• **EXERCISE DIRECTIONS**: Restate the complete material exactly.

═══ AVAILABLE DATA ═══

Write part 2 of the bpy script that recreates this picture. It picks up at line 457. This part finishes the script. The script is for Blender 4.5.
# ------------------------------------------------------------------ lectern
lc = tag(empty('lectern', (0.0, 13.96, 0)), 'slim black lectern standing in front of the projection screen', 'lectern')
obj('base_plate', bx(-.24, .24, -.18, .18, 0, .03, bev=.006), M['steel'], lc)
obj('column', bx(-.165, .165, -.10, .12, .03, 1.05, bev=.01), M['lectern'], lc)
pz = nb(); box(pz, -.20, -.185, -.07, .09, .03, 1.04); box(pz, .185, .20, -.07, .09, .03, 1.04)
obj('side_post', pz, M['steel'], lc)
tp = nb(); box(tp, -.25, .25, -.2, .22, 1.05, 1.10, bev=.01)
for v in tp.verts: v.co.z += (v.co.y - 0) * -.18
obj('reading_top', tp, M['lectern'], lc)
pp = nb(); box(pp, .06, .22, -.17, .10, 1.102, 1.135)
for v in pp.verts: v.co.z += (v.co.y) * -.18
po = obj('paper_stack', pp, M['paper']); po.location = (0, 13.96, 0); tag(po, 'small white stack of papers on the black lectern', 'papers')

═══

• **WRITTEN RESPONSE**:
Write part 2 of the bpy script that recreates this picture. It picks up at line 457. This part finishes the script. The script is for Blender 4.5.
# ------------------------------------------------------------------ lectern
lc = tag(empty('lectern', (0.0, 13.96, 0)), 'slim black lectern standing in front of the projection screen', 'lectern')
obj('base_plate', bx(-.24, .24, -.18, .18, 0, .03, bev=.006), M['steel'], lc)
obj('column', bx(-.165, .165, -.10, .12, .03, 1.05, bev=.01), M['lectern'], lc)
pz = nb(); box(pz, -.20, -.185, -.07, .09, .03, 1.04); box(pz, .185, .20, -.07, .09, .03, 1.04)
obj('side_post', pz, M['steel'], lc)
tp = nb(); box(tp, -.25, .25, -.2, .22, 1.05, 1.10, bev=.01)
for v in tp.verts: v.co.z += (v.co.y - 0) * -.18
obj('reading_top', tp, M['lectern'], lc)
pp = nb(); box(pp, .06, .22, -.17, .10, 1.102, 1.135)
for v in pp.verts: v.co.z += (v.co.y) * -.18
po = obj('paper_stack', pp, M['paper']); po.location = (0, 13.96, 0); tag(po, 'small white stack of papers on the black lectern', 'papers')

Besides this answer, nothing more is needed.